> TASK TO CARRY OUT:
Return the data exactly, with all pictures removed.

> MATERIAL PROVIDED:
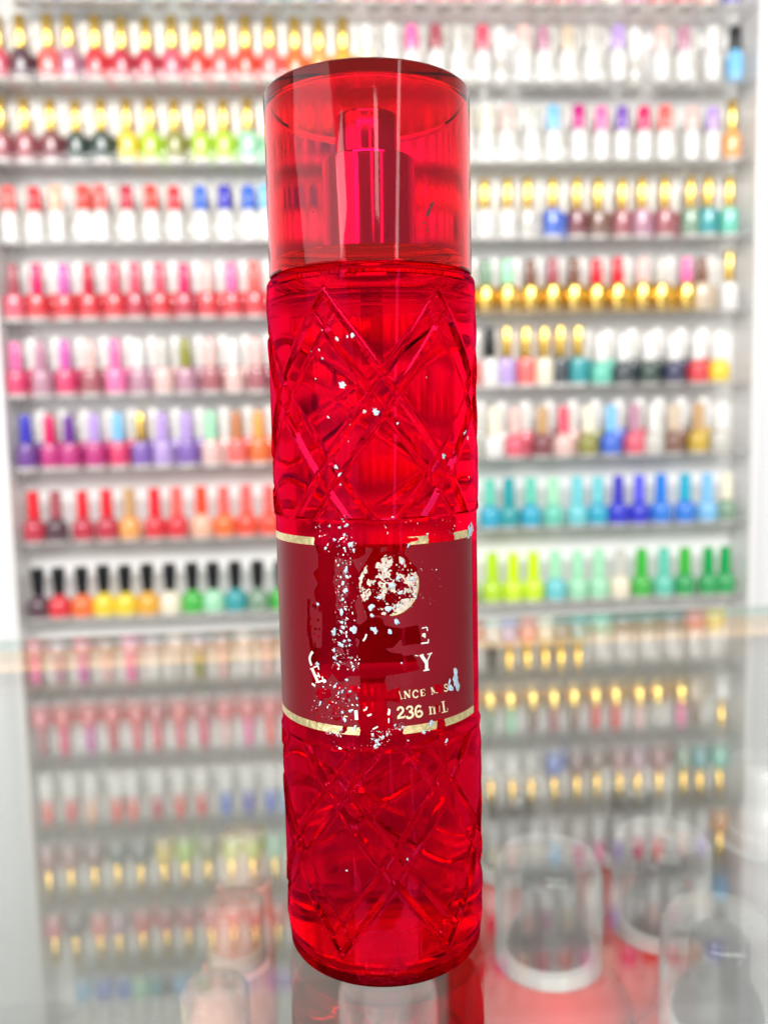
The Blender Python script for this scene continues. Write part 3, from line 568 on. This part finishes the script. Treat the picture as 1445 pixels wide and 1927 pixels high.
def groove(j, i, zone):
    """depth 0..1 at lattice point: j steps of angle, i steps of height from the middle row of the zone"""
    p = (i + j) % (2 * NTH)
    q = (i - j) % (2 * NTH)
    p = min(p, 2 * NTH - p)
    q = min(q, 2 * NTH - q)
    p *= 8 / KB
    q *= 8 / KB
    def g(t): return max(0.0, min(1.0, (7 - t) / 3.0))
    def lip(t): return .30 * math.exp(-((t - 8) / 1.1) ** 2)
    if p < 8 and q < 8:
        dep = g(min(p, q)) * max(0.0, min(1.0, (max(p, q) - 4.5) / 2.0))
        rise = lip(max(p, q))
    elif zone == 'tip':
        dep = 0
        rise = lip(max(p, q))
    else:
        dep = max(g(p), g(q))
        rise = max(lip(p), lip(q)) * (1 - dep * .6)
    return dep - rise


def body_mesh():
    cols = 12 * NTH
    rings = []                         # (z mm, radius mm, kind, i index, zone)
    def plain(z, r): rings.append((z, r, None, 0, ''))
    plain(0, 0); plain(0, 18.0); plain(.0, 21.4); plain(.35, 22.3); plain(1.1, 22.75); plain(3.2, 22.9); plain(3.5, 22.75); plain(3.8, 23.0); plain(5.5, 23.2)
    dz = HZ / NZ
    # lower section: middle row at 27.9 (phase 0), rows at +-16.75 (phase 1)
    i0 = -int(round((27.9 - 11.2) / dz)) - KB - 1
    z_lo_top = 53.2
    i = i0
    while 27.9 + i * dz < z_lo_top - .2:
        zone = 'tip' if i < -NZ else ''
        rings.append((27.9 + i * dz, 23.3, 'g', i, zone)); i += 1
    rings.append((z_lo_top, 23.3, 'g', i, ''))
    plain(53.5, 23.42); plain(53.9, 23.1); plain(54.6, 23.02); plain(101.6, 23.02); plain(102.3, 23.1); plain(102.7, 23.42)
    # upper section: middle row at 128.5
    i = int(math.ceil((103.0 - 128.5) / dz))
    rings.append((103.0, 23.3, 'g', i - 1, ''))
    while i <= NZ + KB + 1:
        zone = 'tip' if i > NZ else ''
        rings.append((128.5 + i * dz, 23.3, 'g', i, zone)); i += 1
    plain(151.5, 23.3); plain(153.0, 23.25); plain(153.7, 22.9); plain(154.0, 22.2); plain(154.05, 20.9); plain(154.1, 20.7)
    plain(158.0, 20.7); plain(158.4, 20.4); plain(158.5, 19.5); plain(157.2, 12.5); plain(157.0, 0)
    verts, faces, rows = [], [], []
    for z, r, kind, i, zone in rings:
        if r == 0:
            rows.append([len(verts)] * cols); verts.append((0, 0, z * mm)); continue
        rows.append(list(range(len(verts), len(verts) + cols)))
        for j in range(cols):
            th = R(TH0) + j * PI / (6 * NTH)
            rr = r * mm
            if kind == 'g':
                rr -= DEPTH * groove(j, i, zone)
            verts.append((rr * math.sin(th), -rr * math.cos(th), z * mm))
    for a in range(len(rows) - 1):
        A, B = rows[a], rows[a + 1]
        gg = rings[a][2] == 'g' and rings[a + 1][2] == 'g'
        for j in range(cols):
            j2 = (j + 1) % cols
            f = [A[j], A[j2], B[j2], B[j]]
            if len(set(f)) < 4:
                g = []
                for v in f:
                    if v not in g: g.append(v)
                if len(g) > 2: faces.append(g)
            elif gg:
                # split along the diagonal that follows the groove direction
                s1 = (rings[a][3] + j) % (2 * NTH); s2 = (rings[a][3] - j - 1) % (2 * NTH)
                d1 = min((rings[a][3] - j) % (2 * NTH), -(rings[a][3] - j) % (2 * NTH))
                d2 = min((rings[a][3] + j + 1) % (2 * NTH), -(rings[a][3] + j + 1) % (2 * NTH))
                if d1 <= KB and not d2 <= KB:
                    faces += [(A[j], A[j2], B[j2]), (A[j], B[j2], B[j])]
                else:
                    faces += [(A[j], A[j2], B[j]), (A[j2], B[j2], B[j])]
            else:
                faces.append(f)
    me = mesh('mist_body', verts, faces, [REDPET, REDFOOT], True, 14)
    for pz in me.polygons:
        if pz.center.z < .0036: pz.material_index = 1
    return me


link_mesh('body', body_mesh(), root)
# liquid column: its wall blurs what stands behind the bottle
LIQ = glass('mist_liquid', (1, 1, 1), .955, .02)
LIQR = glass('mist_liquid_rear', (1, 1, 1), .955, .30)
lq = lathe('liquid', [(0, .0042), (.0200, .0042), (.0214, .0056), (.0214, .1480), (.0210, .1486), (0, .1486)], LIQ, 96)
lq.materials.append(LIQR)
for pz in lq.polygons:
    if pz.center.y > .002: pz.material_index = 1
link_mesh('liquid', lq, root)
# air above the liquid: a bubble inside the solid, with the inverse index
AIR = glass('air_gap', (1, 1, 1), 1 / 1.40)
link_mesh('head_space', lathe('head_space', [(0, .1492), (.0208, .1492), (.0217, .1496), (.0217, .1520), (.0208, .1526), (0, .1526)], AIR, 72), root)
TUBE = glass('dip_tube_plastic', (.80, .80, .80), 1.06)
link_mesh('dip_tube', lathe('dip_tube', [(0, .1355), (.0018, .1355), (.0018, .1482), (0, .1482)], TUBE, 20), root)

# cap: hollow cup of red plastic
RC = .0226
capz0, capz1 = .1547, .1934
cp = [(RC - .0014, capz0), (RC - .0002, capz0), (RC, capz0 + .0003), (RC, capz0 + .0006), (RC, capz1 - .0007), (RC, capz1 - .0004), (RC - .00015, capz1 - .00012), (RC - .0004, capz1), (RC - .0008, capz1),
      (0, capz1), (0, capz1 - .0022), (RC - .0022, capz1 - .0022), (RC - .0019, capz1 - .0022), (RC - .0015, capz1 - .0026), (RC - .0014, capz1 - .0030), (RC - .0014, capz1 - .0034)]
link_mesh('cap', lathe('mist_cap', cp, CAPRED, 144, 25, closed=True), root)

METAL = paint('polished_collar_metal', (.60, .55, .55), .12, 1.0, .03, 200)
METAL2 = paint('polished_actuator_metal', (.62, .55, .55), .14, 1.0, .03, 200)
link_mesh('spray_collar', lathe('spray_collar', [(0, .1586), (.0102, .1586), (.0103, .1590), (.0103, .1593), (.0103, .1792), (.0103, .1795), (.0102, .1798), (.0099, .17995), (.0096, .17995), (0, .17995)], METAL, 64), root)
act = link_mesh('spray_button', lathe('spray_button', [(0, .18), (.0070, .18), (.0070, .1885), (.0070, .1888), (.0069, .1891), (.0066, .18925), (.0063, .18925), (0, .18925)], METAL2, 56), root)
noz = link_mesh('nozzle', lathe('nozzle', [(0, 0), (.0017, 0), (.0017, .0006), (.0010, .0006), (.0010, .0002), (0, .0002)], METAL, 20), act, (.0048, .0051, .1852))
noz.rotation_euler = (R(-90), 0, R(-43))

# ---- label, bands, foil: wrapped sheets cut by outline fields
RLB = .02308                           # label radius


def wrap(s, z, r=RLB):
    th = s * mm / .0234
    return (r * math.sin(th), -r * math.cos(th), z * mm)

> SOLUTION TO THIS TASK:
The Blender Python script for this scene continues. Write part 3, from line 568 on. This part finishes the script. Treat the picture as 1445 pixels wide and 1927 pixels high.
def groove(j, i, zone):
    """depth 0..1 at lattice point: j steps of angle, i steps of height from the middle row of the zone"""
    p = (i + j) % (2 * NTH)
    q = (i - j) % (2 * NTH)
    p = min(p, 2 * NTH - p)
    q = min(q, 2 * NTH - q)
    p *= 8 / KB
    q *= 8 / KB
    def g(t): return max(0.0, min(1.0, (7 - t) / 3.0))
    def lip(t): return .30 * math.exp(-((t - 8) / 1.1) ** 2)
    if p < 8 and q < 8:
        dep = g(min(p, q)) * max(0.0, min(1.0, (max(p, q) - 4.5) / 2.0))
        rise = lip(max(p, q))
    elif zone == 'tip':
        dep = 0
        rise = lip(max(p, q))
    else:
        dep = max(g(p), g(q))
        rise = max(lip(p), lip(q)) * (1 - dep * .6)
    return dep - rise


def body_mesh():
    cols = 12 * NTH
    rings = []                         # (z mm, radius mm, kind, i index, zone)
    def plain(z, r): rings.append((z, r, None, 0, ''))
    plain(0, 0); plain(0, 18.0); plain(.0, 21.4); plain(.35, 22.3); plain(1.1, 22.75); plain(3.2, 22.9); plain(3.5, 22.75); plain(3.8, 23.0); plain(5.5, 23.2)
    dz = HZ / NZ
    # lower section: middle row at 27.9 (phase 0), rows at +-16.75 (phase 1)
    i0 = -int(round((27.9 - 11.2) / dz)) - KB - 1
    z_lo_top = 53.2
    i = i0
    while 27.9 + i * dz < z_lo_top - .2:
        zone = 'tip' if i < -NZ else ''
        rings.append((27.9 + i * dz, 23.3, 'g', i, zone)); i += 1
    rings.append((z_lo_top, 23.3, 'g', i, ''))
    plain(53.5, 23.42); plain(53.9, 23.1); plain(54.6, 23.02); plain(101.6, 23.02); plain(102.3, 23.1); plain(102.7, 23.42)
    # upper section: middle row at 128.5
    i = int(math.ceil((103.0 - 128.5) / dz))
    rings.append((103.0, 23.3, 'g', i - 1, ''))
    while i <= NZ + KB + 1:
        zone = 'tip' if i > NZ else ''
        rings.append((128.5 + i * dz, 23.3, 'g', i, zone)); i += 1
    plain(151.5, 23.3); plain(153.0, 23.25); plain(153.7, 22.9); plain(154.0, 22.2); plain(154.05, 20.9); plain(154.1, 20.7)
    plain(158.0, 20.7); plain(158.4, 20.4); plain(158.5, 19.5); plain(157.2, 12.5); plain(157.0, 0)
    verts, faces, rows = [], [], []
    for z, r, kind, i, zone in rings:
        if r == 0:
            rows.append([len(verts)] * cols); verts.append((0, 0, z * mm)); continue
        rows.append(list(range(len(verts), len(verts) + cols)))
        for j in range(cols):
            th = R(TH0) + j * PI / (6 * NTH)
            rr = r * mm
            if kind == 'g':
                rr -= DEPTH * groove(j, i, zone)
            verts.append((rr * math.sin(th), -rr * math.cos(th), z * mm))
    for a in range(len(rows) - 1):
        A, B = rows[a], rows[a + 1]
        gg = rings[a][2] == 'g' and rings[a + 1][2] == 'g'
        for j in range(cols):
            j2 = (j + 1) % cols
            f = [A[j], A[j2], B[j2], B[j]]
            if len(set(f)) < 4:
                g = []
                for v in f:
                    if v not in g: g.append(v)
                if len(g) > 2: faces.append(g)
            elif gg:
                # split along the diagonal that follows the groove direction
                s1 = (rings[a][3] + j) % (2 * NTH); s2 = (rings[a][3] - j - 1) % (2 * NTH)
                d1 = min((rings[a][3] - j) % (2 * NTH), -(rings[a][3] - j) % (2 * NTH))
                d2 = min((rings[a][3] + j + 1) % (2 * NTH), -(rings[a][3] + j + 1) % (2 * NTH))
                if d1 <= KB and not d2 <= KB:
                    faces += [(A[j], A[j2], B[j2]), (A[j], B[j2], B[j])]
                else:
                    faces += [(A[j], A[j2], B[j]), (A[j2], B[j2], B[j])]
            else:
                faces.append(f)
    me = mesh('mist_body', verts, faces, [REDPET, REDFOOT], True, 14)
    for pz in me.polygons:
        if pz.center.z < .0036: pz.material_index = 1
    return me


link_mesh('body', body_mesh(), root)
# liquid column: its wall blurs what stands behind the bottle
LIQ = glass('mist_liquid', (1, 1, 1), .955, .02)
LIQR = glass('mist_liquid_rear', (1, 1, 1), .955, .30)
lq = lathe('liquid', [(0, .0042), (.0200, .0042), (.0214, .0056), (.0214, .1480), (.0210, .1486), (0, .1486)], LIQ, 96)
lq.materials.append(LIQR)
for pz in lq.polygons:
    if pz.center.y > .002: pz.material_index = 1
link_mesh('liquid', lq, root)
# air above the liquid: a bubble inside the solid, with the inverse index
AIR = glass('air_gap', (1, 1, 1), 1 / 1.40)
link_mesh('head_space', lathe('head_space', [(0, .1492), (.0208, .1492), (.0217, .1496), (.0217, .1520), (.0208, .1526), (0, .1526)], AIR, 72), root)
TUBE = glass('dip_tube_plastic', (.80, .80, .80), 1.06)
link_mesh('dip_tube', lathe('dip_tube', [(0, .1355), (.0018, .1355), (.0018, .1482), (0, .1482)], TUBE, 20), root)

# cap: hollow cup of red plastic
RC = .0226
capz0, capz1 = .1547, .1934
cp = [(RC - .0014, capz0), (RC - .0002, capz0), (RC, capz0 + .0003), (RC, capz0 + .0006), (RC, capz1 - .0007), (RC, capz1 - .0004), (RC - .00015, capz1 - .00012), (RC - .0004, capz1), (RC - .0008, capz1),
      (0, capz1), (0, capz1 - .0022), (RC - .0022, capz1 - .0022), (RC - .0019, capz1 - .0022), (RC - .0015, capz1 - .0026), (RC - .0014, capz1 - .0030), (RC - .0014, capz1 - .0034)]
link_mesh('cap', lathe('mist_cap', cp, CAPRED, 144, 25, closed=True), root)

METAL = paint('polished_collar_metal', (.60, .55, .55), .12, 1.0, .03, 200)
METAL2 = paint('polished_actuator_metal', (.62, .55, .55), .14, 1.0, .03, 200)
link_mesh('spray_collar', lathe('spray_collar', [(0, .1586), (.0102, .1586), (.0103, .1590), (.0103, .1593), (.0103, .1792), (.0103, .1795), (.0102, .1798), (.0099, .17995), (.0096, .17995), (0, .17995)], METAL, 64), root)
act = link_mesh('spray_button', lathe('spray_button', [(0, .18), (.0070, .18), (.0070, .1885), (.0070, .1888), (.0069, .1891), (.0066, .18925), (.0063, .18925), (0, .18925)], METAL2, 56), root)
noz = link_mesh('nozzle', lathe('nozzle', [(0, 0), (.0017, 0), (.0017, .0006), (.0010, .0006), (.0010, .0002), (0, .0002)], METAL, 20), act, (.0048, .0051, .1852))
noz.rotation_euler = (R(-90), 0, R(-43))

# ---- label, bands, foil: wrapped sheets cut by outline fields
RLB = .02308                           # label radius


def wrap(s, z, r=RLB):
    th = s * mm / .0234
    return (r * math.sin(th), -r * math.cos(th), z * mm)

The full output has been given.